### What to produce
Extract the data exactly, missing nothing.

### Data section

______________________________

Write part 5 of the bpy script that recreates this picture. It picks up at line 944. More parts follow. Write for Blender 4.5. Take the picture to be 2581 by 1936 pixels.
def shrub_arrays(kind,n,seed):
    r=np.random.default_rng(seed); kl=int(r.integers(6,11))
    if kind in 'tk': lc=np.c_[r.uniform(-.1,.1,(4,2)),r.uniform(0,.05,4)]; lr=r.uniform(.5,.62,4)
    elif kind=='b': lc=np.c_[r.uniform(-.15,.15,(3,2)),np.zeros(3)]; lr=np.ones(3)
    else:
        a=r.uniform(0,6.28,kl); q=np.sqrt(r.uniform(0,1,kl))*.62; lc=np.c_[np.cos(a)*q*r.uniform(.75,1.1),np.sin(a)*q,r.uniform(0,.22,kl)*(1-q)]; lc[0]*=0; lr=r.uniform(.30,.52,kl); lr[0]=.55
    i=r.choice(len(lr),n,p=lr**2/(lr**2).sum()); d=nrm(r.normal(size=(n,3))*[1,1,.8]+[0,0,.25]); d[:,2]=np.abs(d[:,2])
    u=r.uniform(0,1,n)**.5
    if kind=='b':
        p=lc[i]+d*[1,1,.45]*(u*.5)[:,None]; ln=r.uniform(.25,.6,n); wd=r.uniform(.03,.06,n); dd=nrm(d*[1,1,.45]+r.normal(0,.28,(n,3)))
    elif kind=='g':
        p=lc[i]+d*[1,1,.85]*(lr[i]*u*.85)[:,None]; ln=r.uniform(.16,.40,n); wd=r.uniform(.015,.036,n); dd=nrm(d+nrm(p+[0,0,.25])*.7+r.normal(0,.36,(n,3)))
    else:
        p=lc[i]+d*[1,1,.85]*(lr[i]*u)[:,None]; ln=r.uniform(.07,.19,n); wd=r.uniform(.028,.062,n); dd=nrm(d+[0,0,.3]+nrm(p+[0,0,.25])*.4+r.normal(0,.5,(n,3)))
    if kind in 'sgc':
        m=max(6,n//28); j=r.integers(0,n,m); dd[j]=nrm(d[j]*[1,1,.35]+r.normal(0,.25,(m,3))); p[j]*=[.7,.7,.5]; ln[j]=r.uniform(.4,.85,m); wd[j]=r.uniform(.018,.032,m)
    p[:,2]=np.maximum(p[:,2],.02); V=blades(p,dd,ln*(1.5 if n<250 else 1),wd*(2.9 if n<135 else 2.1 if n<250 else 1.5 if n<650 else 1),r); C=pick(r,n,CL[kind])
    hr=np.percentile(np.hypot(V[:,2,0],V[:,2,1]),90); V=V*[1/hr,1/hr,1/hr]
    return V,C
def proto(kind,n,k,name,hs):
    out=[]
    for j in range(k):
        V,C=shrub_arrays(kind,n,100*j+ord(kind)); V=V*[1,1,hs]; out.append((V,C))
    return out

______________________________

### Solution to this task
Write part 5 of the bpy script that recreates this picture. It picks up at line 944. More parts follow. Write for Blender 4.5. Take the picture to be 2581 by 1936 pixels.
def shrub_arrays(kind,n,seed):
    r=np.random.default_rng(seed); kl=int(r.integers(6,11))
    if kind in 'tk': lc=np.c_[r.uniform(-.1,.1,(4,2)),r.uniform(0,.05,4)]; lr=r.uniform(.5,.62,4)
    elif kind=='b': lc=np.c_[r.uniform(-.15,.15,(3,2)),np.zeros(3)]; lr=np.ones(3)
    else:
        a=r.uniform(0,6.28,kl); q=np.sqrt(r.uniform(0,1,kl))*.62; lc=np.c_[np.cos(a)*q*r.uniform(.75,1.1),np.sin(a)*q,r.uniform(0,.22,kl)*(1-q)]; lc[0]*=0; lr=r.uniform(.30,.52,kl); lr[0]=.55
    i=r.choice(len(lr),n,p=lr**2/(lr**2).sum()); d=nrm(r.normal(size=(n,3))*[1,1,.8]+[0,0,.25]); d[:,2]=np.abs(d[:,2])
    u=r.uniform(0,1,n)**.5
    if kind=='b':
        p=lc[i]+d*[1,1,.45]*(u*.5)[:,None]; ln=r.uniform(.25,.6,n); wd=r.uniform(.03,.06,n); dd=nrm(d*[1,1,.45]+r.normal(0,.28,(n,3)))
    elif kind=='g':
        p=lc[i]+d*[1,1,.85]*(lr[i]*u*.85)[:,None]; ln=r.uniform(.16,.40,n); wd=r.uniform(.015,.036,n); dd=nrm(d+nrm(p+[0,0,.25])*.7+r.normal(0,.36,(n,3)))
    else:
        p=lc[i]+d*[1,1,.85]*(lr[i]*u)[:,None]; ln=r.uniform(.07,.19,n); wd=r.uniform(.028,.062,n); dd=nrm(d+[0,0,.3]+nrm(p+[0,0,.25])*.4+r.normal(0,.5,(n,3)))
    if kind in 'sgc':
        m=max(6,n//28); j=r.integers(0,n,m); dd[j]=nrm(d[j]*[1,1,.35]+r.normal(0,.25,(m,3))); p[j]*=[.7,.7,.5]; ln[j]=r.uniform(.4,.85,m); wd[j]=r.uniform(.018,.032,m)
    p[:,2]=np.maximum(p[:,2],.02); V=blades(p,dd,ln*(1.5 if n<250 else 1),wd*(2.9 if n<135 else 2.1 if n<250 else 1.5 if n<650 else 1),r); C=pick(r,n,CL[kind])
    hr=np.percentile(np.hypot(V[:,2,0],V[:,2,1]),90); V=V*[1/hr,1/hr,1/hr]
    return V,C
def proto(kind,n,k,name,hs):
    out=[]
    for j in range(k):
        V,C=shrub_arrays(kind,n,100*j+ord(kind)); V=V*[1,1,hs]; out.append((V,C))
    return out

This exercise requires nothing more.